Luxury Brands Losing Ground in the Plug-in Hybrid Market

[Market Landscape] Luxury brands continue to lose share in China's plug-in hybrid market, as domestic brands dominate a blue ocean of nearly 4 million vehicles.

Key Trend: Broadly Defined Plug-in Hybrids Capture Nearly 40% of the New Energy Vehicle Market

In 2025, retail sales of new energy passenger vehicles in China reached 12.809 million units, with a penetration rate of 54%. Among these, plug-in hybrids (including range-extended EVs) accounted for 3.697 million units, representing nearly 40% of the total new energy vehicle market. During the same period, luxury brands maintained minimal presence in this segment and failed to effectively compete.

Strategic Root Cause: Misalignment Between Technology Roadmaps and Local Demand

European luxury brands have long prioritized battery electric vehicles or mild hybrids, overlooking Chinese consumers’ strong preference for plug-in hybrids offering long driving range, low fuel consumption, and freedom from range anxiety.

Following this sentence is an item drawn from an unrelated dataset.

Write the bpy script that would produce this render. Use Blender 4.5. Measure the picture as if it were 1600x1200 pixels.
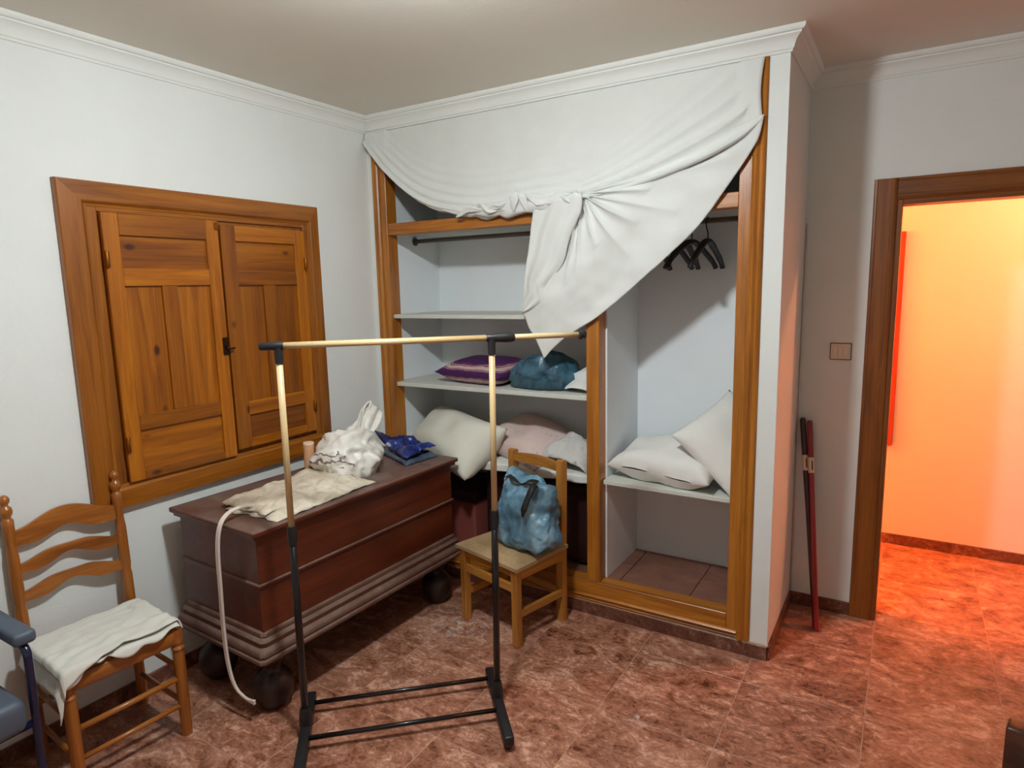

Most of their models are retrofitted from internal combustion engine platforms, delivering pure electric ranges generally under 100 kilometers, which disqualifies them from local policy incentives and leaves them lacking in intelligent features.

Industry Impact: Domestic Automakers Accelerate Premiumization Through Plug-in Hybrids

Domestic players like BYD and Li Auto have rapidly captured the mid-to-high-end market with technologies such as DM-i and range-extended electric systems, forcing joint ventures and luxury brands to revise their strategies—though the strategic window has already significantly narrowed.